Jika kita menemukan sikap tidak terpuji pada
diri anak, maka banyak faktor yang menjadi penyebabnya.
Berikut ini tip-tip yang akan mencoba mengatasi atau meminimalisir sikap tidak
menghargai orang lain pada diri anak.
TIP-TIP
§
Teladan orang yang terdekat pada anak, yaitu orangtua.
Tanpa kita sadari terkadang anak hanya menjadi
cerminan dari sikap atau perilaku kedua orangtuanya. Berapa banyak kita
menemukan anak yang pemarah, ternyata orangtua mereka adalah pemarah. Begitupun apabila orangtua tidak egois, maka anak pun akan terlatih
untuk menghargai pendapat oranglain.
§
Ciptakan pola komunikasi keluarga yang positif
§
Pola komunikasi ini sangat erat hubungannya dengan
pendidikan keluarga. Sedang
pendidikan keluarga begitu besar pengaruhnya pada pola pikir
ataupun perilaku anak. Anak yang cenderung tidak menghormati temannya biasanya
di rumahnya juga mengalami hal yang sama, anak kurang mendapat penghargaan dari
pendapat pendapatnya. Misal, “Bunda, Aku mau meja belajarnya di pojok saja!” Kata anak. “Di dekat jendela saja
supaya lebih banyak cahaya yang bisa masuk, Nak!” Kata Bunda. “Tapi Aku bosan tempatnya harus di situ terus,” ujar anak. “Nak, tempat di sini sangat baik untuk kesehatan mata karena cukup pencahayaannya,”
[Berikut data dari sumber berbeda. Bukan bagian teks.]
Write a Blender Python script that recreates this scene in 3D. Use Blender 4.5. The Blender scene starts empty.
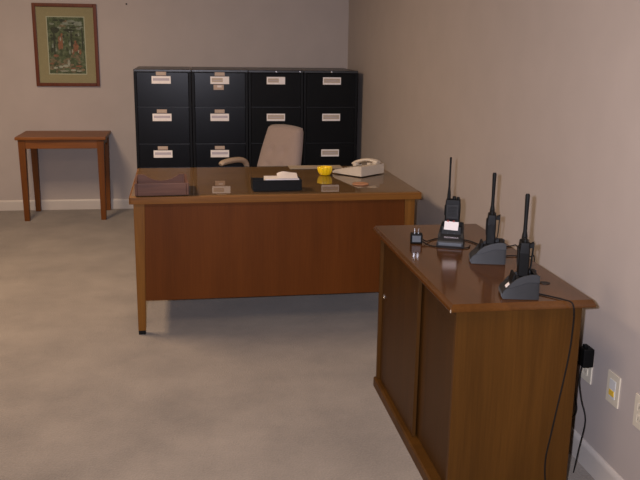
import bpy, bmesh, math, random
from mathutils import Vector, Matrix
random.seed(7)
PI = math.pi
S = bpy.context.scene
COL = S.collection

# ------------------------------------------------------------------ materials
def new_mat(name):
    m = bpy.data.materials.new(name); m.use_nodes = True
    nt = m.node_tree
    b = nt.nodes['Principled BSDF']
    return m, nt, b

def setv(b, **k):
    names = dict(rough='Roughness', metal='Metallic', spec='Specular IOR Level', coat='Coat Weight', coatr='Coat Roughness',
                 sheen='Sheen Weight', ior='IOR')
    for a, v in k.items():
        b.inputs[names[a]].default_value = v

def plain(name, c, rough=.5, noise=.06, nscale=40, bump=0, bscale=200, **k):
    m, nt, b = new_mat(name); setv(b, rough=rough, **k)
    N = nt.nodes; L = nt.links
    tc = N.new('ShaderNodeTexCoord')
    n = N.new('ShaderNodeTexNoise'); n.inputs['Scale'].default_value = nscale; n.inputs['Detail'].default_value = 4
    L.new(tc.outputs['Object'], n.inputs['Vector'])
    r = N.new('ShaderNodeValToRGB')
    r.color_ramp.elements[0].position = .3; r.color_ramp.elements[1].position = .7
    r.color_ramp.elements[0].color = (*[x * (1 - noise) for x in c], 1)
    r.color_ramp.elements[1].color = (*[min(1, x * (1 + noise)) for x in c], 1)
    L.new(n.outputs['Fac'], r.inputs['Fac']); L.new(r.outputs['Color'], b.inputs['Base Color'])
    if bump:
        n2 = N.new('ShaderNodeTexNoise'); n2.inputs['Scale'].default_value = bscale
        L.new(tc.outputs['Object'], n2.inputs['Vector'])
        bp = N.new('ShaderNodeBump'); bp.inputs['Strength'].default_value = bump; bp.inputs['Distance'].default_value = .004
        L.new(n2.outputs['Fac'], bp.inputs['Height']); L.new(bp.outputs['Normal'], b.inputs['Normal'])
    return m

def wood(name, dark, light, axis='x', rough=.35, fine=1.0, **k):
    m, nt, b = new_mat(name); setv(b, rough=rough, **k)
    N = nt.nodes; L = nt.links
    tc = N.new('ShaderNodeTexCoord')
    mp = N.new('ShaderNodeMapping')
    s = [14, 14, 14]; s['xyz'.index(axis)] = 1.1
    mp.inputs['Scale'].default_value = s
    L.new(tc.outputs['Object'], mp.inputs['Vector'])
    n1 = N.new('ShaderNodeTexNoise'); n1.inputs['Scale'].default_value = .8 * fine; n1.inputs['Detail'].default_value = 6
    n1.inputs['Distortion'].default_value = 1.2
    L.new(mp.outputs['Vector'], n1.inputs['Vector'])
    mp2 = N.new('ShaderNodeMapping')
    s2 = [160, 160, 160]; s2['xyz'.index(axis)] = 5
    mp2.inputs['Scale'].default_value = s2
    L.new(tc.outputs['Object'], mp2.inputs['Vector'])
    n2 = N.new('ShaderNodeTexNoise'); n2.inputs['Scale'].default_value = 1; n2.inputs['Detail'].default_value = 3
    L.new(mp2.outputs['Vector'], n2.inputs['Vector'])
    mx = N.new('ShaderNodeMath'); mx.operation = 'MULTIPLY_ADD'; mx.inputs[1].default_value = .35
    L.new(n2.outputs['Fac'], mx.inputs[0]); 
    m3 = N.new('ShaderNodeMath'); m3.operation = 'MULTIPLY'; m3.inputs[1].default_value = .7
    L.new(n1.outputs['Fac'], m3.inputs[0]); L.new(m3.outputs[0], mx.inputs[2])
    r = N.new('ShaderNodeValToRGB')
    r.color_ramp.elements[0].position = .34; r.color_ramp.elements[1].position = .7
    r.color_ramp.elements[0].color = (*dark, 1); r.color_ramp.elements[1].color = (*light, 1)
    L.new(mx.outputs[0], r.inputs['Fac']); L.new(r.outputs['Color'], b.inputs['Base Color'])
    return m

def pane_glass(name, tint=(.93, .96, .94), rough=.0):
    m = bpy.data.materials.new(name); m.use_nodes = True
    nt = m.node_tree; nt.nodes.clear(); N = nt.nodes; L = nt.links
    o = N.new('ShaderNodeOutputMaterial'); mx = N.new('ShaderNodeMixShader')
    f = N.new('ShaderNodeFresnel'); f.inputs['IOR'].default_value = 1.85
    t = N.new('ShaderNodeBsdfTransparent'); t.inputs['Color'].default_value = (*tint, 1)
    g = N.new('ShaderNodeBsdfGlossy'); g.inputs['Roughness'].default_value = rough
    geo = N.new('ShaderNodeNewGeometry'); inv = N.new('ShaderNodeMath'); inv.operation = 'MULTIPLY_ADD'; inv.inputs[1].default_value = -1; inv.inputs[2].default_value = 1
    L.new(geo.outputs['Backfacing'], inv.inputs[0])
    mul = N.new('ShaderNodeMath'); mul.operation = 'MULTIPLY'
    L.new(f.outputs[0], mul.inputs[0]); L.new(inv.outputs[0], mul.inputs[1])
    L.new(mul.outputs[0], mx.inputs[0]); L.new(t.outputs[0], mx.inputs[1]); L.new(g.outputs[0], mx.inputs[2])
    L.new(mx.outputs[0], o.inputs['Surface'])
    return m

def carpet_mat():
    m, nt, b = new_mat('carpet'); setv(b, rough=.95, spec=.1, sheen=.25)
    N = nt.nodes; L = nt.links
    tc = N.new('ShaderNodeTexCoord')
    n1 = N.new('ShaderNodeTexNoise'); n1.inputs['Scale'].default_value = 2.6; n1.inputs['Detail'].default_value = 5; n1.inputs['Roughness'].default_value = .62
    n2 = N.new('ShaderNodeTexNoise'); n2.inputs['Scale'].default_value = 120; n2.inputs['Detail'].default_value = 2
    for n in (n1, n2): L.new(tc.outputs['Object'], n.inputs['Vector'])
    a = N.new('ShaderNodeMath'); a.operation = 'MULTIPLY_ADD'; a.inputs[1].default_value = .3
    L.new(n2.outputs['Fac'], a.inputs[0])
    c = N.new('ShaderNodeMath'); c.operation = 'MULTIPLY'; c.inputs[1].default_value = .7
    L.new(n1.outputs['Fac'], c.inputs[0]); L.new(c.outputs[0], a.inputs[2])
    r = N.new('ShaderNodeValToRGB'); r.color_ramp.elements[0].position = .33; r.color_ramp.elements[1].position = .68
    r.color_ramp.elements[0].color = (.168, .142, .114, 1); r.color_ramp.elements[1].color = (.268, .228, .184, 1)
    L.new(a.outputs[0], r.inputs['Fac']); L.new(r.outputs['Color'], b.inputs['Base Color'])
    bp = N.new('ShaderNodeBump'); bp.inputs['Strength'].default_value = .5; bp.inputs['Distance'].default_value = .006
    L.new(n2.outputs['Fac'], bp.inputs['Height']); L.new(bp.outputs['Normal'], b.inputs['Normal'])
    return m

def foliage_print():
    m, nt, b = new_mat('print_landscape'); setv(b, rough=.7)
    N = nt.nodes; L = nt.links
    tc = N.new('ShaderNodeTexCoord')
    n = N.new('ShaderNodeTexNoise'); n.inputs['Scale'].default_value = 26; n.inputs['Detail'].default_value = 6; n.inputs['Roughness'].default_value = .65
    L.new(tc.outputs['Object'], n.inputs['Vector'])
    r = N.new('ShaderNodeValToRGB'); e = r.color_ramp.elements
    e[0].position = .3; e[0].color = (.035, .045, .03, 1)
    e[1].position = .75; e[1].color = (.30, .31, .22, 1)
    x = e.new(.5); x.color = (.10, .125, .06, 1)
    L.new(n.outputs['Fac'], r.inputs['Fac']); L.new(r.outputs['Color'], b.inputs['Base Color'])
    return m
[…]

Dalam pembicaraan di atas, sang Bunda kurang menghargai pendapat sang anak. Memang
pendapat bunda benar menurut kesehatan mata anak, tapi
alangkah baiknya bila dicarikan solusi
lain yang bisa mengakomodir pendapat anak. Misalnya, meja dipindah sesuai permintaan anak, tapi kita perbaiki sistem penerangannya sehingga anak belajar dengan
pencahayaan yang cukup sehingga tidak mengganggu kesehatan mata.
§
Meneladani Rasulullah Shallahu ‘alai wa sallam
Dari Sahl bin Sa’ad,”Sesungguhnya Rasulullah diberi
minuman, lalu beliau minum sebagian. Di sebelah kanan beliau duduk seorang anak
dan di sebelah kirinya duduk para orangtua. Beliau berkata kepada anak
itu,”Apakah kamu mengizinkan aku memberikan minuman ini pada kepada mereka?”
Anak itu menjawab,”Tidak.
Demi Allah, Wahai Rasulullah, saya
tidak mau mengalahkan bagianku ini dari tuan untuk siapapun. “Rasulullah pun
menyerahkan minuman kepada anak tersebut” (HR. Bukhari
dan Muslim)
Rasulullah Shallahu ’alai wa sallam
begitu menghargai pendapat walau anak kecil sekalipun. Tauladan
ini bisa kita jadikan ibrah untuk kita tauladani dalam mendidik anak anak kita.